Zuhause … Zunächst klingt alles so, so idyllisch … Die neue Wohnung, von der die monologisierende Erzählerin zu Beginn ebenso wortreich wie -gewandt und sehr euphorisch erzählt, scheint ein echter Traum, ein „Glücksgriff“, zu sein. „Ich bin so gerne in der Wohnung! … in der Küche! … im Wohnzimmer! […]“, wird die stolze Bewohnerin nicht müde zu betonen. Das wirkt von Anfang an ein bisschen übertrieben und hysterisch – zumal sie immer wieder auch erwähnt, *wie* viel Arbeit es doch war, die Wohnung in den heutigen Zustand zu versetzen.

„Hammer, Hammer – Doppelhammer!“, jubiliert sie. – Auch im Gästeklo hält sie sich gern auf. Und im Arbeitszimmer. Wahrscheinlich sogar in der Besenkammer; die Speisekammer wird jedenfalls begeistert gelobt und gepriesen, nicht zuletzt aufgrund des schnellen Zugriffs zur dort gelagerten Trostschokolade.

Nach ca. 5-6 min. bekommt die Idylle erste unübersehbare Risse. Die Verbindung zu ihrem Mitbewohner und Partner scheint mittlerweile gestört zu sein: Die beiden gehen sich in der ach-so-traumhaften Wohnung systematisch aus dem Weg. Sie können es sich gleichzeitig – getrennt voneinander – gemütlich machen … Okay, *daher* weht also der Wind in diesem „Zuhause“.

Zweifelhaftes Idyll im „Wohn/t/raum“, mit alptraumhaften T/räumen

Kurze Zeit später erfährt man auch, dass der zumindest vom Bewohner (der auch mehr „bezahlt“ hat fürs häusliche Glück als die Erzählerin) gewünschte Nachwuchs, für den es auch ein traumhaftes Zimmer gegeben hätte, das jetzt „übrig“ war, ausgeblieben ist.
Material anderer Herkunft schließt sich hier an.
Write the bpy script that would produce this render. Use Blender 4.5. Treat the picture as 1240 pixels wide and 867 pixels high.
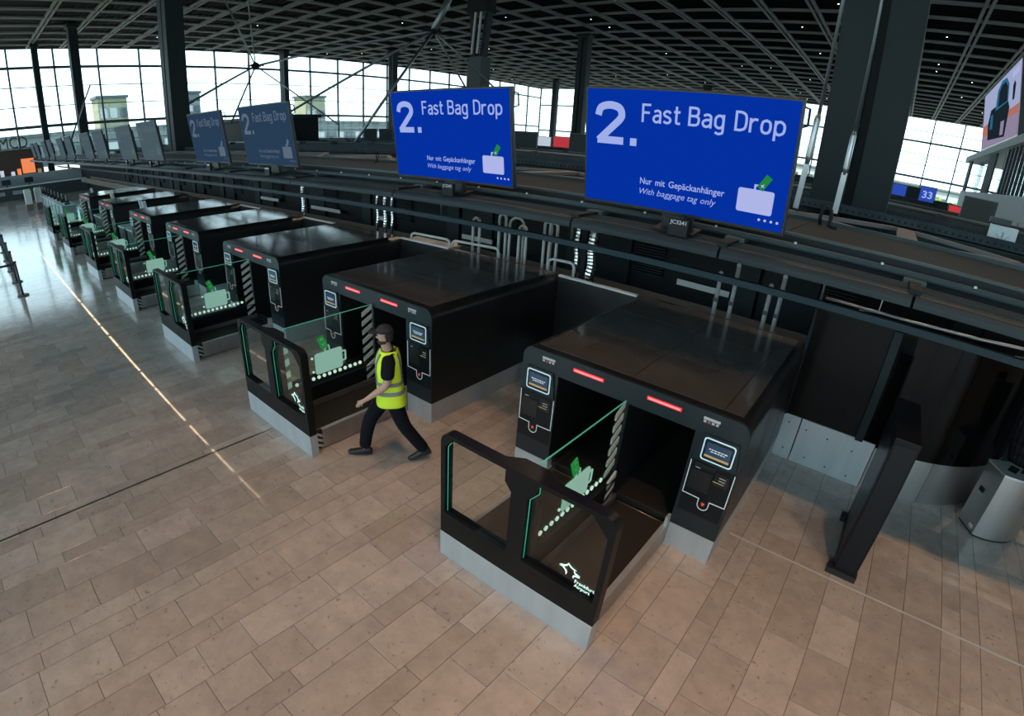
import bpy, bmesh, math, random
from mathutils import Matrix, Vector
random.seed(7)
PI = math.pi
SC = bpy.context.scene
COL = SC.collection
for o in list(bpy.data.objects): bpy.data.objects.remove(o)

# ------------------------------------------------------------------ camera
cd = bpy.data.cameras.new('camera'); cam = bpy.data.objects.new('camera', cd); COL.objects.link(cam); SC.camera = cam
cd.type = 'PANO'; cd.panorama_type = 'FISHEYE_LENS_POLYNOMIAL'; cd.fisheye_fov = 3.0
cd.sensor_fit = 'HORIZONTAL'; cd.sensor_width = 36; cd.sensor_height = 36*867/1240
cd.fisheye_polynomial_k0 = 0
cd.fisheye_polynomial_k1 = -0.053931667296931995
cd.fisheye_polynomial_k2 = -0.0001352982524951903
cd.fisheye_polynomial_k3 = 2.843531511948177e-05
cd.fisheye_polynomial_k4 = -3.8030724436660603e-07
cd.shift_x = 36.032/1240; cd.shift_y = 24.256/867
cd.clip_start = 0.05; cd.clip_end = 2000
R = ((0.7514221481666337, 0.6583227565322557, 0.04445113582816675),
     (-0.31979968533233477, 0.30444206731625995, 0.8972419901618189),
     (0.5771420245537328, -0.6884229629232121, 0.4392959226012055))
M = Matrix(R).transposed().to_4x4(); M.translation = (0, 0, 3.78); cam.matrix_world = M

# ------------------------------------------------------------------ world, sun, exposure
w = bpy.data.worlds.new('world'); SC.world = w; w.use_nodes = True
bg = w.node_tree.nodes['Background']; bg.inputs[0].default_value = (0.70, 0.89, 1.0, 1); bg.inputs[1].default_value = 3.5
SC.view_settings.view_transform = 'Standard'; SC.view_settings.look = 'None'
SC.view_settings.exposure = 0.0; SC.view_settings.gamma = 1.0
sd = bpy.data.lights.new('sun', 'SUN'); sd.energy = 14.0; sd.angle = math.radians(0.12); sd.color = (1.0, .80, .55)
sun = bpy.data.objects.new('sun', sd); COL.objects.link(sun)
SUN_EL = math.radians(64)
sun.rotation_euler = (PI/2 - SUN_EL, 0, 0)      # travels towards +Y and down
HX0, HX1, HY0, HY1, HZ = -74.0, 26.0, -10.0, 104.0, 15.0
ADDED_SLIT = 1.78 - HZ/math.tan(SUN_EL)
def portal(loc, rot, sx, sy):
    l = bpy.data.lights.new('window_portal', 'AREA'); l.shape = 'RECTANGLE'; l.size = sx; l.size_y = sy
    l.cycles.is_portal = True
    o = bpy.data.objects.new('window_portal', l); COL.objects.link(o); o.location = loc; o.rotation_euler = rot
portal((HX0-.3, 39, 9.5), (0, -PI/2, 0), 11, 130)
portal((-24, HY1+.3, 9.5), (-PI/2, 0, 0), 100, 11)
portal((HX1+.3, 62, 9.5), (0, PI/2, 0), 11, 84)
portal((-24, HY0-.3, 7.5), (PI/2, 0, 0), 100, 15)

# ------------------------------------------------------------------ materials
MATS = {}
def mat(name, col, rough=.5, metal=0., emit=None, es=0., spec=.5, coat=0.):
    if name in MATS: return MATS[name]
    m = bpy.data.materials.new(name); m.use_nodes = True
    b = m.node_tree.nodes['Principled BSDF']
    b.inputs['Base Color'].default_value = (*col, 1); b.inputs['Roughness'].default_value = rough
    b.inputs['Metallic'].default_value = metal; b.inputs['Specular IOR Level'].default_value = spec
    b.inputs['Coat Weight'].default_value = coat; b.inputs['Coat Roughness'].default_value = .08
    if emit: b.inputs['Emission Color'].default_value = (*emit, 1); b.inputs['Emission Strength'].default_value = es
    MATS[name] = m; return m
def noisy(name, c1, c2, scale, rough=(.4, .6), metal=0., stretch=None, spec=.5, bump=0.):
    m = mat(name, c1, rough[0], metal, spec=spec); nt = m.node_tree; b = nt.nodes['Principled BSDF']
    tc = nt.nodes.new('ShaderNodeTexCoord'); mp = nt.nodes.new('ShaderNodeMapping')
    if stretch: mp.inputs['Scale'].default_value = stretch
    n = nt.nodes.new('ShaderNodeTexNoise'); n.inputs['Scale'].default_value = scale; n.inputs['Detail'].default_value = 6
    r = nt.nodes.new('ShaderNodeValToRGB'); r.color_ramp.elements[0].position = .35; r.color_ramp.elements[1].position = .68
    r.color_ramp.elements[0].color = (*c1, 1); r.color_ramp.elements[1].color = (*c2, 1)
    nt.links.new(tc.outputs['Object'], mp.inputs[0]); nt.links.new(mp.outputs[0], n.inputs['Vector'])
    nt.links.new(n.outputs['Fac'], r.inputs[0]); nt.links.new(r.outputs[0], b.inputs['Base Color'])
    mr = nt.nodes.new('ShaderNodeMapRange'); mr.inputs['To Min'].default_value = rough[0]; mr.inputs['To Max'].default_value = rough[1]
    nt.links.new(n.outputs['Fac'], mr.inputs['Value']); nt.links.new(mr.outputs[0], b.inputs['Roughness'])
    if bump:
        bp = nt.nodes.new('ShaderNodeBump'); bp.inputs['Strength'].default_value = bump
        nt.links.new(n.outputs['Fac'], bp.inputs['Height']); nt.links.new(bp.outputs[0], b.inputs['Normal'])
    return m
def stone(name, joints):
    m = mat(name, (.33, .27, .225), .3); nt = m.node_tree; b = nt.nodes['Principled BSDF']; L = nt.links.new
    g = nt.nodes.new('ShaderNodeNewGeometry'); oi = nt.nodes.new('ShaderNodeObjectInfo')
    wn = nt.nodes.new('ShaderNodeTexWhiteNoise'); wn.noise_dimensions = '2D'
    cx = nt.nodes.new('ShaderNodeCombineXYZ'); L(g.outputs['Random Per Island'], cx.inputs[0]); L(oi.outputs['Random'], cx.inputs[1])
    L(cx.outputs[0], wn.inputs['Vector'])
    tint = nt.nodes.new('ShaderNodeValToRGB'); e = tint.color_ramp.elements
    e[0].color = (.395, .342, .305, 1); e[1].color = (.50, .445, .405, 1)
    e2 = tint.color_ramp.elements.new(.5); e2.color = (.45, .392, .352, 1)
    n1 = nt.nodes.new('ShaderNodeTexNoise'); n1.inputs['Scale'].default_value = 5.; n1.inputs['Detail'].default_value = 8; n1.inputs['Roughness'].default_value = .65
    n2 = nt.nodes.new('ShaderNodeTexNoise'); n2.inputs['Scale'].default_value = 22.; n2.inputs['Detail'].default_value = 3
    off = nt.nodes.new('ShaderNodeVectorMath'); off.operation = 'ADD'
    sc = nt.nodes.new('ShaderNodeVectorMath'); sc.operation = 'SCALE'; sc.inputs['Scale'].default_value = 13
    L(wn.outputs['Color'], sc.inputs[0]); L(g.outputs['Position'], off.inputs[0]); L(sc.outputs[0], off.inputs[1])
    L(off.outputs[0], n1.inputs['Vector']); L(off.outputs[0], n2.inputs['Vector'])
    r1 = nt.nodes.new('ShaderNodeMapRange'); r1.inputs['From Min'].default_value = .3; r1.inputs['From Max'].default_value = .7
    r1.inputs['To Min'].default_value = .82; r1.inputs['To Max'].default_value = 1.10; L(n1.outputs['Fac'], r1.inputs['Value'])
    r2 = nt.nodes.new('ShaderNodeMapRange'); r2.inputs['From Min'].default_value = .27; r2.inputs['From Max'].default_value = .36
    r2.inputs['To Min'].default_value = .62; r2.inputs['To Max'].default_value = 1.; L(n2.outputs['Fac'], r2.inputs['Value'])
    mu = nt.nodes.new('ShaderNodeMath'); mu.operation = 'MULTIPLY'; L(r1.outputs[0], mu.inputs[0]); L(r2.outputs[0], mu.inputs[1])
    vm = nt.nodes.new('ShaderNodeVectorMath'); vm.operation = 'SCALE'
    if joints:
        br = nt.nodes.new('ShaderNodeTexBrick'); br.inputs['Scale'].default_value = 1.
        br.inputs['Brick Width'].default_value = .63; br.inputs['Row Height'].default_value = .38; br.inputs['Mortar Size'].default_value = .006
        br.inputs['Color1'].default_value = (.49, .435, .395, 1); br.inputs['Color2'].default_value = (.41, .355, .317, 1); br.inputs['Mortar'].default_value = (.12, .1, .09, 1)
        mp = nt.nodes.new('ShaderNodeMapping'); mp.inputs['Rotation'].default_value = (0, 0, PI/2)
        L(g.outputs['Position'], mp.inputs[0]); L(mp.outputs[0], br.inputs['Vector']); L(br.outputs['Color'], vm.inputs[0])
    else:
        L(wn.outputs['Value'], tint.inputs[0]); L(tint.outputs[0], vm.inputs[0])
    L(mu.outputs[0], vm.inputs['Scale']); L(vm.outputs[0], b.inputs['Base Color'])
    r3 = nt.nodes.new('ShaderNodeMapRange'); r3.inputs['To Min'].default_value = .05; r3.inputs['To Max'].default_value = .17
    L(n1.outputs['Fac'], r3.inputs['Value']); L(r3.outputs[0], b.inputs['Roughness'])
    return m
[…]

,Ich muss geh’n!‘, erkennt die Bewohnerin. Doch die Entscheidung und vor allem deren Umsetzung macht sie sich schwer – zu „traumhaft“ ist die aufwendig renovierte Altbauwohnung …

Das ist nur eine von vier (monologischen) Episoden, die sich um das Thema „Zuhause“ drehen. Sie eröffnet in ca. 20 min. den Reigen der übertünchten Trostlosigkeit und zweifelhaften Gemütlichkeit der eigenen vier Wände, die schnell zum Gefängnis werden können.
Eigentlich finde ich Monologe eher abschreckend – es gibt wenige Menschen, den ich gern so lange am Stück gern zuhöre. Aber das Thema „(Allein) zuhause“ ist wohl so universell, dass ich diesem „Hörspiel“, das eigentlich eine Lesung ist, das Monologisieren nachsehe, zumal es zur inneren Einsamkeit der Bewohner*innen passt.
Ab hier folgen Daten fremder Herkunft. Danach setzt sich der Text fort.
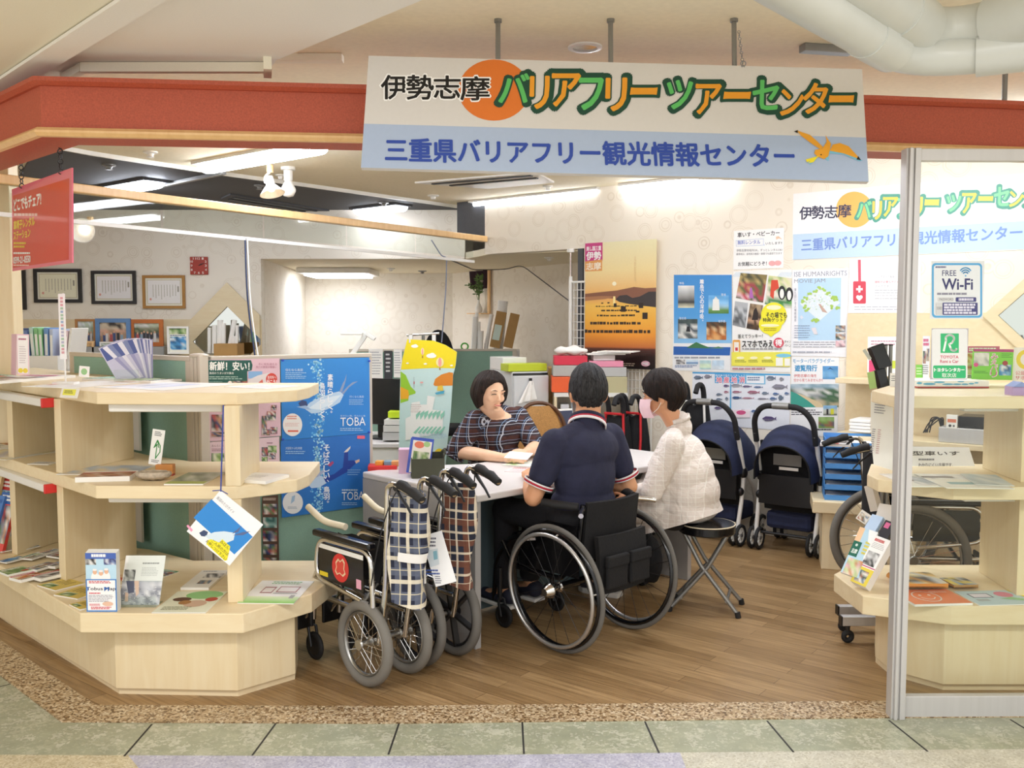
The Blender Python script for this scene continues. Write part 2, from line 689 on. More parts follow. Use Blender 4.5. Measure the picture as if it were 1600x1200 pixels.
# --- shared materials
wood('maple', '#e9d8b4', '#e4d0a8')
wood('maple_flat', '#ebdab6', '#e6d2ab', grain=(0.2, 1.2, 1.2))
wood('beam_tan', '#e8c088', '#dfb47c', rough=0.35)
mat('red_paint', '#b3533a', 0.55, var=0.14, scale=160, bump=0.05)
mat('ceiling_cream', '#f0e6cd', 0.9, var=0.03, scale=40)
mat('ceiling_dark', '#55565a', 0.8, var=0.05, scale=30)
mat('soffit_white', '#efece7', 0.8, var=0.02, scale=200, bump=0.03)
mat('soffit_cream', '#f0ebd9', 0.8, var=0.02, scale=200, bump=0.03)
mat('white_plastic', '#eeece6', 0.35, var=0.02)
mat('white_metal', '#e9e7e2', 0.35, var=0.02)
mat('grey_metal', '#8d8d8b', 0.35, 0.6)
mat('alu', '#c9c7c6', 0.38, 0.35, var=0.03, scale=6, stretch=(8, 8, .3))
mat('chrome', '#d6d4d0', 0.16, 1.0, var=0.03)
mat('steel', '#a9a7a2', 0.28, 0.9, var=0.05)
mat('black_plastic', '#17171a', 0.42, var=0.1)
mat('black_rubber', '#1c1c1e', 0.7, var=0.1)
mat('black_fabric', '#121215', 0.9, var=0.2, scale=80, bump=0.15)
mat('grey_rubber', '#66635e', 0.75, var=0.06)
mat('green_fabric', '#90b5a4', 0.95, var=0.05, scale=150, bump=0.08)
mat('pole_beige', '#c9c0b0', 0.45, var=0.03)
mat('paper_white', '#f3f1ec', 0.7, var=0.02)
mat('cardboard', '#b08a55', 0.85, var=0.06)
mat('black_gloss', '#0e0e11', 0.2, var=0.05)
mat('sign_white', '#e4e1de', 0.5, var=0.01)
print_mat()
print_mat('print_gloss', 0.12, 0.6)
emis('tube_light', '#eef4ff', 17.0)
emis('tube_light_bay', '#eef4ff', 26.0)
mat('tube_grey', '#c9ccc8', .3, var=.02)
emis('panel_light', '#eef4ff', 7.0)
emis('bulb_light', '#fff2dd', 0.9)
glass('glass_clear', '#f8fbf9', .03)
glass('glass_door', '#fbfdfb', 0.02)
def wallpaper():
 m, nt, ns, ln, b = new_mat('wallpaper')
 tc = N(nt, 'ShaderNodeTexCoord')
 nz = N(nt, 'ShaderNodeTexNoise'); nz.inputs['Scale'].default_value = 9
 vo = N(nt, 'ShaderNodeTexVoronoi'); vo.inputs['Scale'].default_value = 6.5
 vo.inputs['Randomness'].default_value = 0.9
 wv = N(nt, 'ShaderNodeMath', operation='MULTIPLY'); wv.inputs[1].default_value = 75
 sn = N(nt, 'ShaderNodeMath', operation='SINE')
 ga = N(nt, 'ShaderNodeMath', operation='GREATER_THAN'); ga.inputs[1].default_value = 0.28
 gb = N(nt, 'ShaderNodeMath', operation='LESS_THAN'); gb.inputs[1].default_value = 0.46
 mu = N(nt, 'ShaderNodeMath', operation='MULTIPLY')
 m2 = N(nt, 'ShaderNodeMath', operation='MULTIPLY')
 m3 = N(nt, 'ShaderNodeMath', operation='MULTIPLY')
 mx = N(nt, 'ShaderNodeMix', data_type='RGBA')
 mx.inputs[6].default_value = lin('#f2eadc') + (1,)
 mx.inputs[7].default_value = lin('#d9ccb8') + (1,)
 ln.new(tc.outputs['Object'], vo.inputs['Vector'])
 ln.new(tc.outputs['Object'], nz.inputs['Vector'])
 ln.new(vo.outputs['Distance'], wv.inputs[0]); ln.new(wv.outputs[0], sn.inputs[0])
 ln.new(vo.outputs['Distance'], ga.inputs[0]); ln.new(vo.outputs['Distance'], gb.inputs[0])
 ln.new(ga.outputs[0], mu.inputs[0]); ln.new(gb.outputs[0], mu.inputs[1])
 ln.new(sn.outputs[0], m2.inputs[0]); ln.new(mu.outputs[0], m2.inputs[1])
 ln.new(m2.outputs[0], m3.inputs[0]); ln.new(nz.outputs['Fac'], m3.inputs[1])
 m3.use_clamp = True
 ln.new(m3.outputs[0], mx.inputs[0])
 ln.new(mx.outputs[2], b.inputs['Base Color'])
 b.inputs['Roughness'].default_value = 0.85
wallpaper()
def woodfloor(ang):
 m, nt, ns, ln, b = new_mat('floor_planks')
 tc = N(nt, 'ShaderNodeTexCoord')
 mp = N(nt, 'ShaderNodeMapping'); mp.inputs['Rotation'].default_value = (0, 0, ang)
 br = N(nt, 'ShaderNodeTexBrick')
 br.inputs['Scale'].default_value = 1.0
 br.inputs['Brick Width'].default_value = 0.9
 br.inputs['Row Height'].default_value = 0.075
 br.inputs['Mortar Size'].default_value = 0.0012
 br.inputs['Bias'].default_value = 0.0
 br.offset = 0.37
 br.inputs['Color1'].default_value = lin('#b3946a') + (1,)
 br.inputs['Color2'].default_value = lin('#987a53') + (1,)
 br.inputs['Mortar'].default_value = lin('#6e5233') + (1,)
 m2 = N(nt, 'ShaderNodeMapping'); m2.inputs['Scale'].default_value = (1.5, 22, 1)
 nz = N(nt, 'ShaderNodeTexNoise'); nz.inputs['Scale'].default_value = 3; nz.inputs['Detail'].default_value = 6
 r = ramp(nt, [(0.3, '#b9b0a4'), (0.7, '#ffffff')])
 mx = N(nt, 'ShaderNodeMix', data_type='RGBA', blend_type='MULTIPLY'); mx.inputs[0].default_value = 0.7
 ln.new(tc.outputs['Object'], mp.inputs[0]); ln.new(mp.outputs[0], br.inputs['Vector'])
 ln.new(mp.outputs[0], m2.inputs[0]); ln.new(m2.outputs[0], nz.inputs['Vector'])
 ln.new(nz.outputs['Fac'], r.inputs[0])
 ln.new(br.outputs['Color'], mx.inputs[6]); ln.new(r.outputs[0], mx.inputs[7])
 ln.new(mx.outputs[2], b.inputs['Base Color'])
 b.inputs['Roughness'].default_value = 0.34
 b.inputs['Specular IOR Level'].default_value = 0.4
def terrazzo(name, base, chips, scale, size=0.5, rough=0.3, fine=None):
 m, nt, ns, ln, b = new_mat(name)
 tc = N(nt, 'ShaderNodeTexCoord')
 nz = N(nt, 'ShaderNodeTexNoise'); nz.inputs['Scale'].default_value = scale * 1.6; nz.inputs['Detail'].default_value = 3
 ad = N(nt, 'ShaderNodeMix', data_type='RGBA', blend_type='ADD'); ad.inputs[0].default_value = min(0.2, 135 / scale ** 2)
 vo = N(nt, 'ShaderNodeTexVoronoi'); vo.inputs['Scale'].default_value = scale
 sp = N(nt, 'ShaderNodeSeparateColor')
 r = ramp(nt, [(0.0, base)] + [(size + (1 - size) * i / len(chips), c) for i, c in enumerate(chips)], 'CONSTANT')
 ln.new(tc.outputs['Object'], nz.inputs['Vector'])
 ln.new(tc.outputs['Object'], ad.inputs[6]); ln.new(nz.outputs['Color'], ad.inputs[7])
 ln.new(ad.outputs[2], vo.inputs['Vector'])
 ln.new(vo.outputs['Color'], sp.inputs[0]); ln.new(sp.outputs[0], r.inputs[0])
 out = r.outputs[0]
 n2 = N(nt, 'ShaderNodeTexNoise'); n2.inputs['Scale'].default_value = 14; n2.inputs['Detail'].default_value = 6
 r2 = ramp(nt, [(0.3, '#d8d8d8'), (0.7, '#ffffff')])
 mx = N(nt, 'ShaderNodeMix', data_type='RGBA', blend_type='MULTIPLY'); mx.inputs[0].default_value = 0.6
 ln.new(tc.outputs['Object'], n2.inputs['Vector']); ln.new(n2.outputs['Fac'], r2.inputs[0])
 ln.new(out, mx.inputs[6]); ln.new(r2.outputs[0], mx.inputs[7])
 ln.new(mx.outputs[2], b.inputs['Base Color'])
 b.inputs['Roughness'].default_value = rough
 return m
terrazzo('granite', '#b59c79', ['#cdb896', '#8a6c48', '#d8c8ac', '#6e5436'], 120, 0.4, 0.3)
terrazzo('green_marble', '#a2a58d', ['#b6b7a0', '#abad94', '#c2c2ae'], 26, 0.6, 0.3)
terrazzo('beige_terrazzo', '#cbbf9f', ['#d9cfb4', '#b9ab88'], 160, 0.5, 0.35)
terrazzo('lavender_terrazzo', '#b9b8c9', ['#cbcad6', '#a5a3ba'], 160, 0.6, 0.35)
terrazzo('pale_terrazzo', '#c9c5b4', ['#d6d3c4', '#b8b39e'], 160, 0.6, 0.35)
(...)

Von „Esstisch“ über „Haus“ und „Bild“ bis hin zum „Fernseher“ reichen die Überschriften und Mottos der Episoden. Frau – Mann – Frau – Mann. Insofern kann hier jede/r, der wohnt, haust und lebt, irgendwo Unterschlupf finden.

Zuhause. Hörspiel von Ingrid Lausund. Monologe, die um das Thema ,Zuhause‘ kreisen. Sprecher*innen: Claudia Hübbecker (auf den neuen „Esstisch“ wartend), Florian von Manteuffel (den Verlust des kreditbelasteten Hauses fürchtend), Ulrike Grote (ein geerbtes „Bild“ als Heimsuchung) und Hans Löw (einfach nur mal ungestörter „Fernseher“ sein dürfen). Regie: Andrea Getto, Redaktion: Susanne Hoffmann. NDR 2008; 1:21:07 Std.